Gardner Arts Centre, Sussex University, Falmer, Until Saturday 22 May
"Today, it's impossible to pretend that we are not in an age when the destruction of the world exists incessantly around us.
"It's not up to me to suddenly point out to people that the world is in danger. It's all too obvious. Today, nobody can do a thing to stop or influence the course of events or change an immense movement that's sweeping the world."
It was into this climate that controversial director Peter Brook unleashed his nine-hour stage (and later screen) presentation of Indian epic The Mahabharata - a 5,000-year-old Sanskrit text eight times the length of the Iliad and Odyssey combined, 15 times that of The Bible and 30 times longer than Paradise Lost.
Proving that the man renowned as the modern stage's greatest innovator truly was dauntless, it went down as one of the major events in the history of live performance.
That was 1985. 19 years later, with many fearing that the world is again on the verge of destruction, Brook has chosen to delve once more into the heart of Hinduism's primary text, hoping to unearth its archetypal wisdom and human insight for a new generation.
This time, those with impatient buttocks will be glad to hear, he has honed down the search, concentrating on an excerpt from the 18th and final volume of The Mahabharata.
Born storyteller Maurice Benichou, whose acting credits include the spellbinding French film Amelie, will relate the death of India's most popular and venerated god, killed by a simple hunter's arrow after he descends to Earth to broker peace between warring factions.
It is a timeless treatise on philosophy and religion, packed with goodies and baddies but within which excessive virtue can be just as evil as excessive vice.

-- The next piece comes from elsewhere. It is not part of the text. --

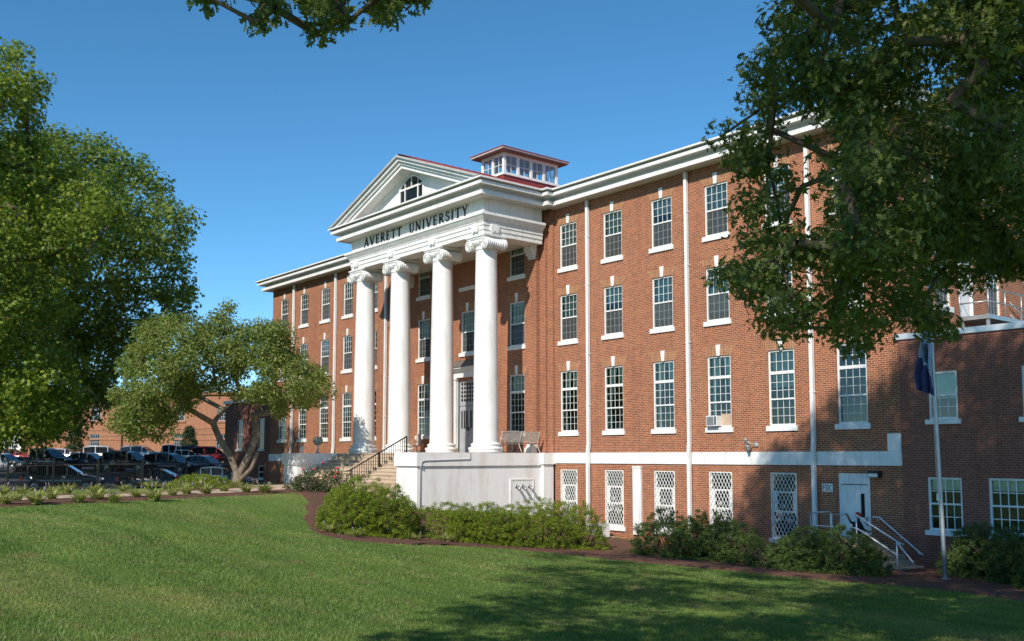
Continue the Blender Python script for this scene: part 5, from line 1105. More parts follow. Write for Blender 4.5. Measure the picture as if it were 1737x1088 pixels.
CL_T2 = [-514,-193,111,-396,-141,24,-401,-181,52,-406,-186,84,-498,-109,180,-364,-174,134,-343,-136,59,-476,-124,196,-456,-197,90,-362,-168,140,-332,-112,117,-349,-157,102,-301,-94,144,-557,-157,143,-454,-114,14,-374,-123,31,-303,-102,150,-467,-202,78,-426,-145,16,-485,-113,169,-360,-119,38,-432,-186,50,-473,-96,34,-375,-100,219,-383,-146,175,-362,-173,81,-392,-156,210,-359,-163,89,-472,-205,171,-445,-202,208,-395,-181,44,-406,-54,197,-337,-81,177,-500,-127,149,-356,-115,78,-565,-170,62,-297,-115,138,-320,-149,80,-399,-42,109,-541,-186,54,-468,-113,181,-399,-181,200,-528,-107,75,-534,-185,84,-387,-160,165,-466,-135,241,-492,-113,201,-329,-73,169,-459,-202,189,-372,-140,190,-409,-182,149,-483,-116,210,-377,-147,129,-527,-120,45,-534,-175,158,-390,-188,195,-363,-179,159,-540,-185,88,-426,-48,157,-367,-138,99,-332,-126,60,-389,-129,36,-405,-174,211,-472,-105,185,-385,-136,226,-543,-137,133,-354,-186,83,-524,-131,203,-545,-165,145,-366,-187,175,-372,-178,137,-529,-172,19,-368,-158,144,-538,-120,83,-316,-118,138,-334,-70,140,-410,-177,199,-347,-85,191,-539,-133,66,-367,-155,128,-420,-196,164,-386,-153,31,-479,-65,202,-510,-199,144,-327,-111,98,-551,-155,228,-363,-148,129,-488,-68,198,-475,-107,239,-425,-189,178,-367,-144,152,-512,-172,240,-431,-185,24,-373,-134,42,-374,-147,213,-501,-69,133,-304,-89,136,-471,-63,109,-386,-164,151,-325,-118,173,-310,-121,159,-340,-142,78,-440,-36,129,-377,-174,107,-531,-115,105,-433,-181,222,-365,-188,162,-445,-198,152,-356,-139,171,-443,-51,97,-300,-93,132,-359,-159,150,-434,-52,173,-489,-156,234,-449,-194,226,-460,-61,183,-460,-82,228,-356,-185,98,-428,-74,205,-450,-194,42,-381,-170,196,-399,-52,193,-410,-109,18,-429,-203,186,-365,-147,40,-330,-134,152,-363,-180,95,-369,-152,156,-390,-158,152,-446,-193,20,-460,-194,26,-413,-69,211,-324,-74,162,-330,-92,82,-569,-168,72,-376,-165,53,-403,-188,137,-452,-204,194,-323,-71,130,-374,-180,122,-323,-81,89,-400,-159,35,-399,-195,60,-531,-172,109,-374,-154,174,-449,-199,138,-360,-150,67,-361,-167,171,-401,-195,188,-355,-108,51,-526,-131,34,-347,-78,85,-425,-47,106,-521,-146,200,-377,-177,149,-520,-181,199,-523,-177,94,-445,-202,71,-517,-166,171,-452,-52,179,-365,-161,173,-342,-86,169,-437,-157,10,-460,-201,58,-506,-80,186,-342,-108,74,-505,-89,174,-315,-134,124,-466,-198,131,-377,-159,45,-487,-95,116,-382,-180,140,-446,-175,12,-392,-144,188,-521,-191,99,-460,-113,23,-519,-155,151,-389,-159,43,-537,-191,62,-434,-196,36,-471,-203,136,-552,-170,96,-357,-115,209,-437,-204,216,-548,-144,178,-427,-198,191,-501,-86,49,-360,-175,170,-398,-166,53,-437,-201,178,-389,-189,162,-393,-142,36,-337,-62,124,-370,-171,156,-470,-94,185,-481,-92,149,-553,-150,103,-318,-124,98,-548,-116,95,-523,-85,88,-378,-155,166,-336,-109,91,-377,-170,113,-404,-165,20,-413,-195,160,-515,-137,28,-382,-168,188,-565,-155,87,-525,-143,20,-370,-177,186,-364,-150,163,-461,-202,136,-331,-60,169,-464,-196,16,-352,-139,164,-540,-161,170,-478,-86,189,-540,-164,212,-339,-151,73,-427,-201,66,-555,-149,154,-365,-126,152,-467,-207,202,-368,-168,121,-320,-100,154,-389,-180,176,-560,-150,84,-443,-197,48,-485,-118,201,-541,-189,73,-326,-123,75,-334,-121,77,-393,-148,180,-418,-42,170,-329,-106,76,-483,-118,20,-367,-177,145,-367,-162,75,-548,-177,32,-537,-149,178,-359,-134,188,-515,-185,16,-467,-104,228,-365,-113,217,-435,-197,56,-563,-159,65,-518,-154,235,-495,-50,167,-347,-171,104,-390,-177,58,-409,-166,219,-295,-122,117,-415,-42,121,-354,-176,73,-450,-74,46,-455,-40,189,-337,-108,191,-546,-167,225,-529,-129,65,-398,-134,24,-337,-125,159,-331,-64,156,-510,-126,216,-398,-34,119,-508,-141,19,-439,-196,132,-355,-106,195,-507,-91,67,-532,-129,168,-349,-125,95,-485,-109,155,-505,-137,201,-453,-196,48,-412,-51,86,-531,-107,147,-314,-105,163,-367,-159,54,-428,-45,136,-370,-131,214,-324,-108,84,-463,-99,243,-372,-160,156,-471,-125,12,-334,-138,63,-467,-38,167,-506,-113,184,-356,-120,180,-401,-181,66,-396,-150,24,-339,-120,188,-413,-37,110,-401,-172,25,-505,-152,18,-356,-158,127,-430,-154,18,-527,-125,153,-371,-138,173,-323,-137,112,-533,-125,71,-493,-50,147,-424,-195,110,-389,-61,202,-391,-176,82,-383,-180,167,-313,-144,92,-378,-154,59,-469,-111,21,-491,-119,24,-440,-193,118,-354,-180,159,-317,-110,97,-478,-199,29,-551,-108,106,-494,-115,47,-509,-130,65,-445,-194,143,-376,-83,63,-530,-177,185,-522,-190,133,-423,-177,33,-475,-117,18,-555,-164,69,-370,-103,39,-318,-139,85,-355,-131,56,-367,-134,63,-547,-101,121,-327,-106,106,-374,-181,83,-329,-95,99,-335,-113,79,-364,-141,186,-475,-69,65,-446,-61,206,-358,-145,119,-546,-101,98,-379,-142,141,-390,-182,98,-325,-94,158,-475,-105,28,-444,-78,40,-509,-57,184,-375,-142,161,-484,-63,91,-476,-51,132,-353,-116,49,-459,-208,214,-304,-112,151,-521,-142,40,-366,-136,180,-333,-62,115,-450,-83,198,-398,-195,175,-407,-196,62,-476,-205,157,-418,-143,23,-349,-120,112,-316,-83,110,-364,-155,136,-523,-171,157,-328,-70,149,-476,-207,186,-509,-91,102,-501,-172,230,-399,-40,150,-477,-101,142,-523,-166,237,-322,-97,102,-404,-184,157,-385,-163,144,-451,-58,83,-335,-182,91,-458,-112,222,-529,-152,95,-422,-184,53,-356,-100,202,-410,-166,31,-385,-187,88,-492,-81,82,-417,-95,237,-441,-197,88,-578,-127,129,-365,-119,210,-511,-153,181,-492,-70,108,-556,-177,78,-464,-68,214,-377,-153,36,-388,-136,182,-522,-189,161,-533,-189,224,-522,-131,154,-463,-82,55,-362,-139,208,-530,-170,233,-360,-84,207,-344,-112,90,-384,-93,47,-565,-142,124,-480,-92,213,-564,-159,128,-505,-84,86,-320,-153,87,-295,-110,145,-335,-161,77,-477,-77,78,-539,-177,224,-379,-117,37,-339,-126,169,-492,-140,18,-411,-186,44,-525,-133,140,-368,-150,182,-494,-101,113,-450,-200,86,-410,-192,125,-305,-122,110,-351,-77,196,-413,-126,16,-502,-53,185,-543,-177,102,-385,-182,187,-520,-98,148,-432,-190,72,-512,-185,193,-543,-133,81,-340,-94,166,-490,-130,158,-377,-164,163,-369,-130,160,-341,-138,143,-517,-198,211,-340,-160,69,-422,-156,27,-381,-142,222,-557,-155,41,-376,-191,173,-400,-193,164,-376,-155,201,-410,-71,224,-534,-84,125,-320,-154,94,-553,-132,138,-347,-142,125,-487,-79,204,-461,-42,164,-472,-78,114,-462,-189,13,-448,-190,118,-374,-189,83,-349,-95,71,-489,-80,48,-441,-180,229,-377,-156,122,-521,-195,204,-453,-73,219,-501,-130,223,-353,-141,43,-389,-162,181,-514,-60,169,-424,-193,92,-371,-136,139,-525,-192,223,-496,-130,26,-348,-133,53,-456,-65,130,-472,-63,187,-369,-101,57,-331,-117,180,-522,-155,68,-399,-163,208,-561,-112,118,-430,-136,11,-385,-106,28,-360,-149,147,-472,-89,163,-330,-112,169,-324,-119,82,-530,-182,199,-329,-146,110,-408,-37,187,-419,-190,40,-460,-203,153,-391,-195,169,-517,-76,146,-348,-97,85,-356,-131,165,-546,-122,88,-417,-186,95,-342,-159,115,-345,-130,98,-495,-79,108,-578,-133,116,-438,-103,244,-311,-89,160,-486,-124,240,-454,-58,96,-530,-90,98,-495,-77,55,-536,-174,177,-540,-165,159,-368,-133,191,-324,-119,154,-404,-185,186,-538,-128,88,-362,-106,44,-537,-147,207,-518,-153,21,-409,-178,43,-356,-155,57,-481,-91,93,-559,-156,212,-500,-98,82,-353,-128,194,-451,-83,229,-411,-161,214,-522,-86,131,-316,-108,113,-546,-170,83,-305,-97,109,-367,-150,97,-381,-118,26,-482,-42,159,-538,-184,217,-541,-142,150,-541,-162,222,-289,-127,132,-449,-187,27,-477,-186,10,-342,-138,117,-461,-200,173,-384,-170,127,-370,-120,187,-344,-181,105,-388,-183,128,-513,-124,30,-463,-177,12,-310,-108,128,-422,-68,67,-515,-198,240,-325,-143,73,-477,-72,58,-368,-129,71,-529,-136,208,-529,-183,237,-512,-116,43,-550,-153,35,-410,-35,172,-473,-51,169,-528,-144,162,-364,-137,165,-421,-125,19,-356,-120,108,-377,-174,89,-379,-137,215,-565,-150,141,-469,-77,102,-456,-67,165,-478,-101,174,-345,-126,55,-369,-123,204,-391,-148,211,-529,-165,94,-458,-187,21,-433,-199,171,-553,-169,58,-365,-137,143,-487,-148,241,-365,-94,207,-330,-125,83,-421,-53,95,-396,-189,37,-487,-81,193,-530,-144,67,-349,-125,79,-484,-92,164,-317,-129,148,-535,-163,38,-351,-91,196,-354,-127,150,-383,-177,110,-432,-195,147,-537,-141,66,-477,-111,224,-496,-76,193,-528,-139,198,-368,-120,75,-569,-131,135,-350,-144,68,-414,-41,103,-336,-164,101,-521,-136,210,-444,-54,107,-338,-131,50,-506,-64,174,-511,-117,132,-332,-133,106,-515,-185,173,-357,-156,95,-373,-175,65,-475,-65,137,-359,-160,140,-438,-191,50,-419,-60,78,-401,-186,113,-462,-94,24,-550,-182,63,-332,-77,124,-359,-97,74,-397,-150,205,-454,-199,125,-441,-197,200,-334,-117,131,-535,-132,58,-442,-165,15,-359,-186,165,-462,-107,188,-529,-173,191,-376,-126,201,-496,-152,229,-335,-62,100,-571,-146,129,-365,-171,185,-455,-40,172,-511,-110,64,-379,-147,199,-316,-115,160,-398,-180,105,-345,-107,61,-390,-37,124,-357,-180,90,-496,-66,114,-378,-161,92,-513,-190,214,-360,-166,157,-559,-125,139,-468,-116,27,-470,-74,83,-409,-34,128,-323,-136,121,-407,-158,224,-395,-188,72,-360,-120,70,-463,-196,39,-424,-183,43,-322,-143,89,-416,-192,90,-459,-195,97,-426,-189,98,-541,-122,106,-346,-137,137,-383,-142,189,-554,-98,118,-356,-126,76,-525,-191,32,-314,-77,105,-346,-176,94,-350,-107,108,-534,-134,38,-443,-119,243,-397,-173,117,-554,-142,217,-316,-101,116,-453,-202,175,-482,-138,243,-353,-105,207,-298,-106,118,-414,-186,212,-532,-148,233,-361,-176,179,-394,-168,68,-530,-191,211,-480,-94,192,-514,-171,12,-477,-204,145,-404,-188,145,-340,-117,52,-518,-107,154,-466,-93,196,-292,-105,133,-317,-100,135,-555,-151,201,-416,-181,165,-349,-86,87,-405,-132,29,-298,-123,146,-394,-146,224,-475,-67,77,-447,-197,104,-324,-83,112,-357,-128,91,-417,-182,141,-429,-168,13,-523,-197,233,-365,-114,53,-505,-83,160,-519,-121,179,-483,-91,68,-424,-192,201,-397,-147,48,-408,-184,125,-333,-114,144,-431,-206,204,-366,-188,91,-517,-105,138,-553,-127,149,-519,-104,52,-422,-40,99,-332,-152,106,-506,-136,30,-507,-59,146,-476,-113,182,-501,-145,15,-421,-199,58,-394,-190,55,-524,-159,34,-346,-141,88,-409,-193,78,-364,-120,178,-506,-113,138]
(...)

"We are seeking for what gives a form of culture its life," says Brook. "Not studying the culture itself but what is behind it. The actor must try to step back from his own culture and, above all, from its stereotypes."
In Brook's The Mahabharata, the hordes of armies and battling elephants of which the text speaks were nowhere to be seen on stage.
While Lord Of The Rings director Peter Jackson might have called this a missed opportunity, fans insisted that the mythic language, characters and narrative structure were thereby thrown into bolder relief.
Performed in an empty space and accompanied only by a solo musician, La Mort De Krishna, which gets its UK premiere tonight, looks set to continue the crusade for theatre as communal experience rather than free-standing spectacle.
Having spellbound audiences for more than 50 years, the one-time British enfant terrible clearly still holds true to the famous opening sentences of his revolutionary Sixties autobiography: "I can take any empty space and call it a bare stage. A man walks across this empty space, while someone else is watching him and this is all that is needed for an act of theatre to be engaged."